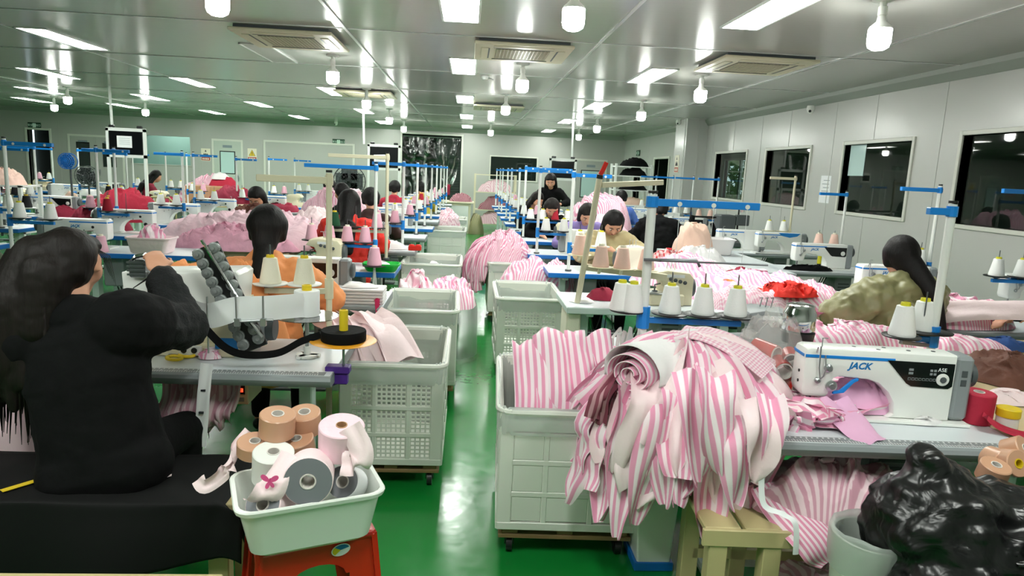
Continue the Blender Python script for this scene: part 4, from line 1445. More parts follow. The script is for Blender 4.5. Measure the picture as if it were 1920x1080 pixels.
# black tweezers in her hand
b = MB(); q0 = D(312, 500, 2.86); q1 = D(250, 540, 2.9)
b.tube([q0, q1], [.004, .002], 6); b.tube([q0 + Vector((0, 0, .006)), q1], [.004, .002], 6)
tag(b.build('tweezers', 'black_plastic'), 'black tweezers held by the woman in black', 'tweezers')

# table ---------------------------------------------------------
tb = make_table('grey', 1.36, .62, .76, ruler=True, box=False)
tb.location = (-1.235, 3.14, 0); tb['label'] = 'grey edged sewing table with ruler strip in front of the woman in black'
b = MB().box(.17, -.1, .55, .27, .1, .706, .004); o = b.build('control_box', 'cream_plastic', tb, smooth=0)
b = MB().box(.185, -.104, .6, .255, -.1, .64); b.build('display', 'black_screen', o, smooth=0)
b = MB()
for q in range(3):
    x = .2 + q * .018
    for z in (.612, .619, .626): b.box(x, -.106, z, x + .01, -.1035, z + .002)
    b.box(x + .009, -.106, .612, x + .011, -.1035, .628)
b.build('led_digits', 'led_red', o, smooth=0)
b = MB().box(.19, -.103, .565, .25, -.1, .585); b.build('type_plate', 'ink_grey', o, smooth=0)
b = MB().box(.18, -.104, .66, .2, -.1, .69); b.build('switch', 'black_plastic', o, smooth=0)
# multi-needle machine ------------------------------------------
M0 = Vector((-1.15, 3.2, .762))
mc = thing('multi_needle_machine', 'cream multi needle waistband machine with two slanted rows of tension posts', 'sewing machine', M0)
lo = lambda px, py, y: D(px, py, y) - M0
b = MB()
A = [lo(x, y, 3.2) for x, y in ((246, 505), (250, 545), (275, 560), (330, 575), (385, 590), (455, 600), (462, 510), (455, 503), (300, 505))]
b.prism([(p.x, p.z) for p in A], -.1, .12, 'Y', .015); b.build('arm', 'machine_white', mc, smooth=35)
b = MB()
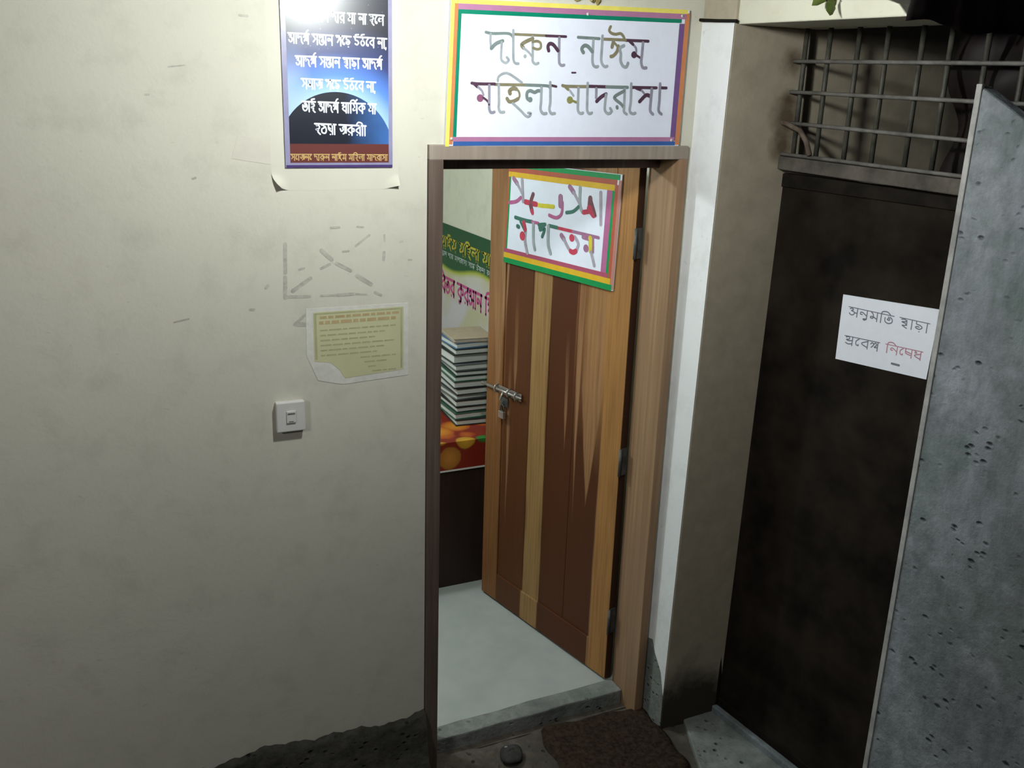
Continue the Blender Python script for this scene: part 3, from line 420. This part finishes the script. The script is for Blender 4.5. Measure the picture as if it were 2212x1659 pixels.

▶ [PROBLEM DESCRIPTION] Give again, word for word, every line from the top of the data above to the line holding "tag(b.build('tweezers', 'black_plastic'), 'black", inclusive, with the pictures left out.

▶ [COMPLETED TASK]
Continue the Blender Python script for this scene: part 4, from line 1445. More parts follow. The script is for Blender 4.5. Measure the picture as if it were 1920x1080 pixels.
# black tweezers in her hand
b = MB(); q0 = D(312, 500, 2.86); q1 = D(250, 540, 2.9)
b.tube([q0, q1], [.004, .002], 6); b.tube([q0 + Vector((0, 0, .006)), q1], [.004, .002], 6)
tag(b.build('tweezers', 'black_plastic'), 'black tweezers held by the woman in black', 'tweezers')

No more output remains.